Livius, die zo'n 200 jaar na de gebeurtenissen schreef, wordt echter tegengesproken door Polybius, een tijdgenoot van de invasie. Polybius maakt een duidelijk onderscheid tussen de Bastarnen en de "Galatae", dwz. Kelten:

Een afvaardiging van de Dardani kwam aan [bij de Romeinse senaat], en sprak van de Bastarnae, hun enorme aantallen, de kracht en de moed van hun strijders, en meldde ook dat Perseus [koning van Macedonië] en de Galatae met deze stam bondgenoten waren.

Scytho-Sarmatisch

[bewerken | brontekst bewerken]

Strabo plaatst de Sarmatische stam der Roxolani in de lijst van ondergroepen van de Bastarnen.

In de 6e eeuw schrijft de historicus Zosimus, die de gebeurtenissen rond 280 n.Chr. beschrijft, over de "Bastarnen, een Scythisch volk". Zosimus en tijdgenoten gebruikten de naam Scythisch echter meest geografisch, in plaats van etnisch (dat wil zeggen voor Scythië, en niet noodzakelijk voor etnisch Scythisch-Sarmatische volkeren). Zosimus noemt bijvoorbeeld ook de Goten, die overduidelijk van Germaanse afkomst zijn, "Scythisch".

Het is ook mogelijk dat sommige Bastarnen geassimileerd zijn met de naburige Sarmatische stammen, waarbij ze misschien hun taal en gebruiken overnamen. Tacitus maakte daar ook een opmerking over:

Gemengde huwelijken geven de Bastarnen tot enige hoogte het laaghartige uiterlijk van de Sarmaten.

Daarentegen leek het erop dat de Bastarnen tot in 300 n.Chr. een eigen identiteit wisten te behouden.

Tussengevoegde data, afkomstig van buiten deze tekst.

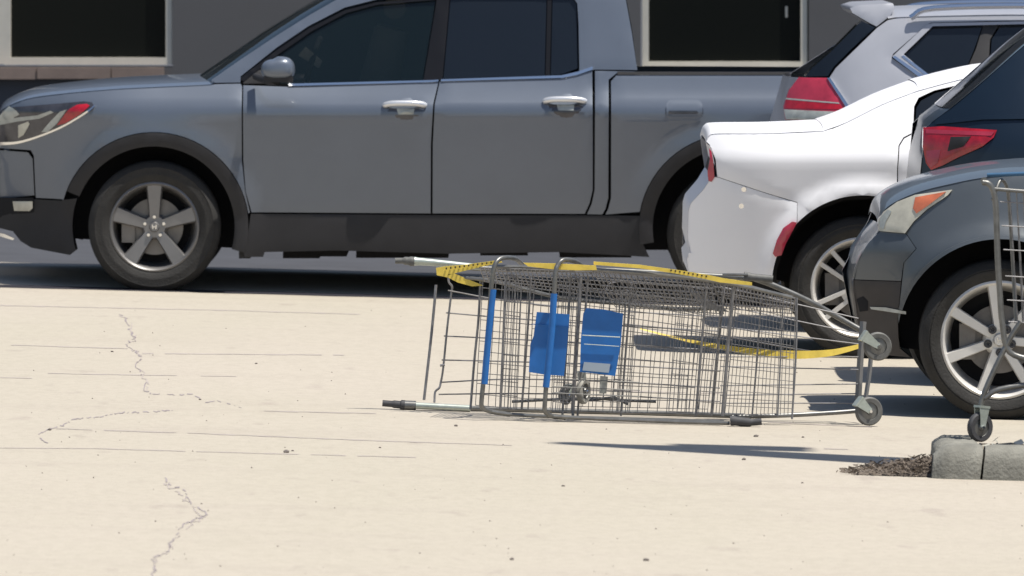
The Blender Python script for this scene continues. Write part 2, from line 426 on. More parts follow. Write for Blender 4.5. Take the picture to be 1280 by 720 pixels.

Historici blijven erbij dat ze voornamelijk Germaans waren qua taal en qua cultuur.

Een reconstructie van klederdracht van de Przeworskcultuur, het vermoedelijke oorsprongsgebied van de Bastarnen voordat zij naar het zuidwesten trokken.

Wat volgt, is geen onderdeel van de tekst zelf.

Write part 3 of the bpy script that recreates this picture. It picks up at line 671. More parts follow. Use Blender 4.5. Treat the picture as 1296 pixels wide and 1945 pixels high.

Onder de vondsten van de met de Bastarnen geassocieerde Poienești-Lukașevkacultuur bevinden zich opvallende versterkte nederzettingen en uitgebreide dorpen. Er is geen vergelijkbare verscheidenheid aan begrafenisvormen zoals bij de voorafgaande cultuur der Geten.

De oorsprong van de Poienești-Lukașevkacultuur wordt in het noordwesten gezocht, namelijk in de omgeving van de Jastorf- en Przeworskcultuur. De cultuur ontstond tevens onder sterke invloed van de La Tènecultuur.